Roy does not find significant the rejection of communal politics by the majority of Indian voters in 2004 and 2009. I do. These elections, especially the latter, are for me an endorsement - and an appeal - by the majority of Indian women and men, for more inclusive politics, for more equitable growth, and for decency in public life. Roy regards the National Rural Employment Guarantee Act (NREGA), which creates a statutory right to 100 days employment in public works to every rural household as "crumbs". "It amounts to Rs. 8,000 (about $170) per family per year. Enough", she says, "for a good meal in a restaurant, with wine and dessert". I have observed how much NREGA, again with its flaws, has meant for millions of India's poorest people. Many live on less than one dollar a day, therefore 170 dollars is not a trifle for them. It has enabled them to survive, and that too without doles but instead with the dignity of (admittedly hard) labour. It has reduced distress migration and debt, brought more food to their plates and those of their children, and has raised agricultural wages. It is likely that this partly influenced the emphatic vote for the UPA government in 2009. To me, this is evidence of democracy delivering to its dispossessed people. Even flawed democracy.

Equally profound is my disagreement with Roy's frequent endorsement of the legitimacy of violence as a means of people's resistance to injustice.
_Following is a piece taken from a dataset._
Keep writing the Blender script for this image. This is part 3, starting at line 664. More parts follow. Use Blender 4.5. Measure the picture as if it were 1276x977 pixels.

She observes with approval that many of the poor are "crossing over to another side. The side of armed struggle". It is grave error, she believes "to conflate resistance with terrorism". People "have watched the great Gandhian people's movements being reduced and humiliated, floundering in the quagmire of court cases, hunger strikes and counter-hunger strikes". Faced with ever mounting injustice, people are justified in taking up arms, as they are doing in large tracts of central India under various Naxalite formations. She is equally dismissive of what she describes as the "well-endowed peace industry" which believes that "Kashmiris are tired of violence and want peace", and that many feel trapped in the crossfire between the guns of security forces and militants. I am not sure it is an industry, but I believe in a peaceful and just solution to the decades of violence in Kashmir.

Against violence

I agree that there is a difference between violence by the State, and the structural violence of oppression, on the one hand, and violence as resistance by peoples who are oppressed. And yet history bears testimony to the fact that violence in the end brutalises all those who resort to it, oppressor and oppressed. I mourn the death of innocent unarmed civilians in conflict zones, but I mourn also the death of policemen and armed insurgents. I find it ironical that people who would stoutly - and I believe rightly - oppose the death penalty, are prepared to endorse the murder by insurgents who combine in themselves the roles of self-appointed judge, prosecutor and executioner, of people they deem to be guilty of myriad crimes like exploitation, informing the police or joining rival militant factions. Or worse, the slaughter of complete innocents in bomb explosions or missile attacks.

And yet, even with these contestations, and partly because of them, I warmly recommend Roy's latest anthology of essays to all who care about the future of India - and the world - and the possibilities and prospects of its evolution into a humane, secular, democratic and equitable society, peopled by men and women who have "another imagination, another world view and a more sustainable way of life". To one on which the grasshoppers will not settle.